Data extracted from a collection
══════════

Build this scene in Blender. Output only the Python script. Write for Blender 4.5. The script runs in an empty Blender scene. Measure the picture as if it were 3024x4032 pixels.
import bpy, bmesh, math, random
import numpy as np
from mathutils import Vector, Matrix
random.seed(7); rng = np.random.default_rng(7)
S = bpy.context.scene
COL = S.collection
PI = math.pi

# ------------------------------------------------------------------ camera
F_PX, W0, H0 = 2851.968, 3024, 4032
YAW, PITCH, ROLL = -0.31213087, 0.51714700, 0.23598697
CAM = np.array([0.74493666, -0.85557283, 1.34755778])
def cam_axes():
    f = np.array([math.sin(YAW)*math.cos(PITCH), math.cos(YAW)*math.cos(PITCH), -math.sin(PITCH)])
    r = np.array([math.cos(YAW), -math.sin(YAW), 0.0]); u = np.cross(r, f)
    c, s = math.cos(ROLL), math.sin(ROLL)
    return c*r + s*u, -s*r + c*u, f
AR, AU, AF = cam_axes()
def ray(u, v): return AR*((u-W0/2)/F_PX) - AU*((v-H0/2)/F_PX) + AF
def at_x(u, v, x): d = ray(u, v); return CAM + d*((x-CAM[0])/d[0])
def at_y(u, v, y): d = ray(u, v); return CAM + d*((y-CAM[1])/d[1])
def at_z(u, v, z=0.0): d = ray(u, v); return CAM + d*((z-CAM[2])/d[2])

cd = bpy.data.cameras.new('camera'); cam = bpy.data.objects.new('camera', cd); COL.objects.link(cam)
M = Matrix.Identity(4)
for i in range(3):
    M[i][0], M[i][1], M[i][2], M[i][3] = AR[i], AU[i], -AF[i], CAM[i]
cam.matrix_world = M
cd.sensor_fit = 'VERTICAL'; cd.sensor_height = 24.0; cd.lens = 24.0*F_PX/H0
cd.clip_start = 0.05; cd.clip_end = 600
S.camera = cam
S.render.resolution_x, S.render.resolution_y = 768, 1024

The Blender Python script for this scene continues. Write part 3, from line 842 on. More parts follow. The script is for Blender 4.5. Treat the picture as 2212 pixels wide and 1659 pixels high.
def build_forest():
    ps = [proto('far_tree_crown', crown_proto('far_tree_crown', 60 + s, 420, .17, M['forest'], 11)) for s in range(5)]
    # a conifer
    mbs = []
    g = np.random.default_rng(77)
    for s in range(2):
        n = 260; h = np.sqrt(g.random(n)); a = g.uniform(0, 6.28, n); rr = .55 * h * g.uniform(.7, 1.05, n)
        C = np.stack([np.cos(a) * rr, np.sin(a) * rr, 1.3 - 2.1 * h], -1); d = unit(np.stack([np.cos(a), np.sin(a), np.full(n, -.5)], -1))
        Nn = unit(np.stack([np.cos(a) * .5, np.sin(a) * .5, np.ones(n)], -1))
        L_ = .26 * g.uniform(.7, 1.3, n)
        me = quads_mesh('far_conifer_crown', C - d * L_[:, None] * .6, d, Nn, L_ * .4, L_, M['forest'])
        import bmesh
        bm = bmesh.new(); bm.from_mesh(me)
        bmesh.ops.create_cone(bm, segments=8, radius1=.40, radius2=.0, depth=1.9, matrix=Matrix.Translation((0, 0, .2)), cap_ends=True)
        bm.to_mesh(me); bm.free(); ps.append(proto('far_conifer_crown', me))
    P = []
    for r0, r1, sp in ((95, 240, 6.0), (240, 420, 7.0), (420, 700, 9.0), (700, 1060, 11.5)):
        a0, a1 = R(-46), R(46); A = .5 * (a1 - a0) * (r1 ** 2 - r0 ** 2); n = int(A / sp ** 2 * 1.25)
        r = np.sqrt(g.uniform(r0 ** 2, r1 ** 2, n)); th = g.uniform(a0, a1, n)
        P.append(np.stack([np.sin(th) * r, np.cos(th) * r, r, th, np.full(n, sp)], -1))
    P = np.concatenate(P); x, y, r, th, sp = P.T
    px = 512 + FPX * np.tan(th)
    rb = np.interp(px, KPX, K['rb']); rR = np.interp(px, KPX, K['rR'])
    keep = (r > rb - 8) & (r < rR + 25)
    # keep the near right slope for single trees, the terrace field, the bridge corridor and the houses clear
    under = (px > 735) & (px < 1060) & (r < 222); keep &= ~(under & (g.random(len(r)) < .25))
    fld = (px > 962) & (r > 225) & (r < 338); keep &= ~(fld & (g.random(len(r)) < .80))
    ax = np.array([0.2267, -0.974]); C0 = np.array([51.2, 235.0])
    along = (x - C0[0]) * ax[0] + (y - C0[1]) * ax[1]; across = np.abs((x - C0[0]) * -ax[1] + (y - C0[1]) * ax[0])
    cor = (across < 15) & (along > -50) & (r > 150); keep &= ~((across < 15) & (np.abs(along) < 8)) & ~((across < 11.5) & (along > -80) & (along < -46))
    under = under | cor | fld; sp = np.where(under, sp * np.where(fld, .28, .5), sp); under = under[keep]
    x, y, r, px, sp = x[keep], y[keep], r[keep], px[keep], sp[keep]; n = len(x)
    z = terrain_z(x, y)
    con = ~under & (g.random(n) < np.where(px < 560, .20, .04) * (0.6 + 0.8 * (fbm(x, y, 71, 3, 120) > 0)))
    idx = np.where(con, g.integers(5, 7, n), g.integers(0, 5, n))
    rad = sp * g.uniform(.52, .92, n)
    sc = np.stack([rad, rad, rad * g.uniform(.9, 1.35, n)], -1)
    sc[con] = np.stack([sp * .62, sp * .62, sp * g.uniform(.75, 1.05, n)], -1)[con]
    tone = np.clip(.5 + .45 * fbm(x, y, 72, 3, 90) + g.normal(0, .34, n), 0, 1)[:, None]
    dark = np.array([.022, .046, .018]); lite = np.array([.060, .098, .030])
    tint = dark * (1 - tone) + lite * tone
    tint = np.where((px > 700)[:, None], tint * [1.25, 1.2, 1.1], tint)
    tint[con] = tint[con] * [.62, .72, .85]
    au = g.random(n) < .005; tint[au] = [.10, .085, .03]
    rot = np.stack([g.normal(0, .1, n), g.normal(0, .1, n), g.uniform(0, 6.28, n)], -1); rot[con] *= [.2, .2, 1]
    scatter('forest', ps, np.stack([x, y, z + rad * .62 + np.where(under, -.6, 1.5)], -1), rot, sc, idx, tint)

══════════

> **TASK INSTRUCTIONS**
Restate each of the entries above verbatim.

> **TASK ANSWER**
Build this scene in Blender. Output only the Python script. Write for Blender 4.5. The script runs in an empty Blender scene. Measure the picture as if it were 3024x4032 pixels.
import bpy, bmesh, math, random
import numpy as np
from mathutils import Vector, Matrix
random.seed(7); rng = np.random.default_rng(7)
S = bpy.context.scene
COL = S.collection
PI = math.pi

# ------------------------------------------------------------------ camera
F_PX, W0, H0 = 2851.968, 3024, 4032
YAW, PITCH, ROLL = -0.31213087, 0.51714700, 0.23598697
CAM = np.array([0.74493666, -0.85557283, 1.34755778])
def cam_axes():
    f = np.array([math.sin(YAW)*math.cos(PITCH), math.cos(YAW)*math.cos(PITCH), -math.sin(PITCH)])
    r = np.array([math.cos(YAW), -math.sin(YAW), 0.0]); u = np.cross(r, f)
    c, s = math.cos(ROLL), math.sin(ROLL)
    return c*r + s*u, -s*r + c*u, f
AR, AU, AF = cam_axes()
def ray(u, v): return AR*((u-W0/2)/F_PX) - AU*((v-H0/2)/F_PX) + AF
def at_x(u, v, x): d = ray(u, v); return CAM + d*((x-CAM[0])/d[0])
def at_y(u, v, y): d = ray(u, v); return CAM + d*((y-CAM[1])/d[1])
def at_z(u, v, z=0.0): d = ray(u, v); return CAM + d*((z-CAM[2])/d[2])

cd = bpy.data.cameras.new('camera'); cam = bpy.data.objects.new('camera', cd); COL.objects.link(cam)
M = Matrix.Identity(4)
for i in range(3):
    M[i][0], M[i][1], M[i][2], M[i][3] = AR[i], AU[i], -AF[i], CAM[i]
cam.matrix_world = M
cd.sensor_fit = 'VERTICAL'; cd.sensor_height = 24.0; cd.lens = 24.0*F_PX/H0
cd.clip_start = 0.05; cd.clip_end = 600
S.camera = cam
S.render.resolution_x, S.render.resolution_y = 768, 1024

The Blender Python script for this scene continues. Write part 3, from line 842 on. More parts follow. The script is for Blender 4.5. Treat the picture as 2212 pixels wide and 1659 pixels high.
def build_forest():
    ps = [proto('far_tree_crown', crown_proto('far_tree_crown', 60 + s, 420, .17, M['forest'], 11)) for s in range(5)]
    # a conifer
    mbs = []
    g = np.random.default_rng(77)
    for s in range(2):
        n = 260; h = np.sqrt(g.random(n)); a = g.uniform(0, 6.28, n); rr = .55 * h * g.uniform(.7, 1.05, n)
        C = np.stack([np.cos(a) * rr, np.sin(a) * rr, 1.3 - 2.1 * h], -1); d = unit(np.stack([np.cos(a), np.sin(a), np.full(n, -.5)], -1))
        Nn = unit(np.stack([np.cos(a) * .5, np.sin(a) * .5, np.ones(n)], -1))
        L_ = .26 * g.uniform(.7, 1.3, n)
        me = quads_mesh('far_conifer_crown', C - d * L_[:, None] * .6, d, Nn, L_ * .4, L_, M['forest'])
        import bmesh
        bm = bmesh.new(); bm.from_mesh(me)
        bmesh.ops.create_cone(bm, segments=8, radius1=.40, radius2=.0, depth=1.9, matrix=Matrix.Translation((0, 0, .2)), cap_ends=True)
        bm.to_mesh(me); bm.free(); ps.append(proto('far_conifer_crown', me))
    P = []
    for r0, r1, sp in ((95, 240, 6.0), (240, 420, 7.0), (420, 700, 9.0), (700, 1060, 11.5)):
        a0, a1 = R(-46), R(46); A = .5 * (a1 - a0) * (r1 ** 2 - r0 ** 2); n = int(A / sp ** 2 * 1.25)
        r = np.sqrt(g.uniform(r0 ** 2, r1 ** 2, n)); th = g.uniform(a0, a1, n)
        P.append(np.stack([np.sin(th) * r, np.cos(th) * r, r, th, np.full(n, sp)], -1))
    P = np.concatenate(P); x, y, r, th, sp = P.T
    px = 512 + FPX * np.tan(th)
    rb = np.interp(px, KPX, K['rb']); rR = np.interp(px, KPX, K['rR'])
    keep = (r > rb - 8) & (r < rR + 25)
    # keep the near right slope for single trees, the terrace field, the bridge corridor and the houses clear
    under = (px > 735) & (px < 1060) & (r < 222); keep &= ~(under & (g.random(len(r)) < .25))
    fld = (px > 962) & (r > 225) & (r < 338); keep &= ~(fld & (g.random(len(r)) < .80))
    ax = np.array([0.2267, -0.974]); C0 = np.array([51.2, 235.0])
    along = (x - C0[0]) * ax[0] + (y - C0[1]) * ax[1]; across = np.abs((x - C0[0]) * -ax[1] + (y - C0[1]) * ax[0])
    cor = (across < 15) & (along > -50) & (r > 150); keep &= ~((across < 15) & (np.abs(along) < 8)) & ~((across < 11.5) & (along > -80) & (along < -46))
    under = under | cor | fld; sp = np.where(under, sp * np.where(fld, .28, .5), sp); under = under[keep]
    x, y, r, px, sp = x[keep], y[keep], r[keep], px[keep], sp[keep]; n = len(x)
    z = terrain_z(x, y)
    con = ~under & (g.random(n) < np.where(px < 560, .20, .04) * (0.6 + 0.8 * (fbm(x, y, 71, 3, 120) > 0)))
    idx = np.where(con, g.integers(5, 7, n), g.integers(0, 5, n))
    rad = sp * g.uniform(.52, .92, n)
    sc = np.stack([rad, rad, rad * g.uniform(.9, 1.35, n)], -1)
    sc[con] = np.stack([sp * .62, sp * .62, sp * g.uniform(.75, 1.05, n)], -1)[con]
    tone = np.clip(.5 + .45 * fbm(x, y, 72, 3, 90) + g.normal(0, .34, n), 0, 1)[:, None]
    dark = np.array([.022, .046, .018]); lite = np.array([.060, .098, .030])
    tint = dark * (1 - tone) + lite * tone
    tint = np.where((px > 700)[:, None], tint * [1.25, 1.2, 1.1], tint)
    tint[con] = tint[con] * [.62, .72, .85]
    au = g.random(n) < .005; tint[au] = [.10, .085, .03]
    rot = np.stack([g.normal(0, .1, n), g.normal(0, .1, n), g.uniform(0, 6.28, n)], -1); rot[con] *= [.2, .2, 1]
    scatter('forest', ps, np.stack([x, y, z + rad * .62 + np.where(under, -.6, 1.5)], -1), rot, sc, idx, tint)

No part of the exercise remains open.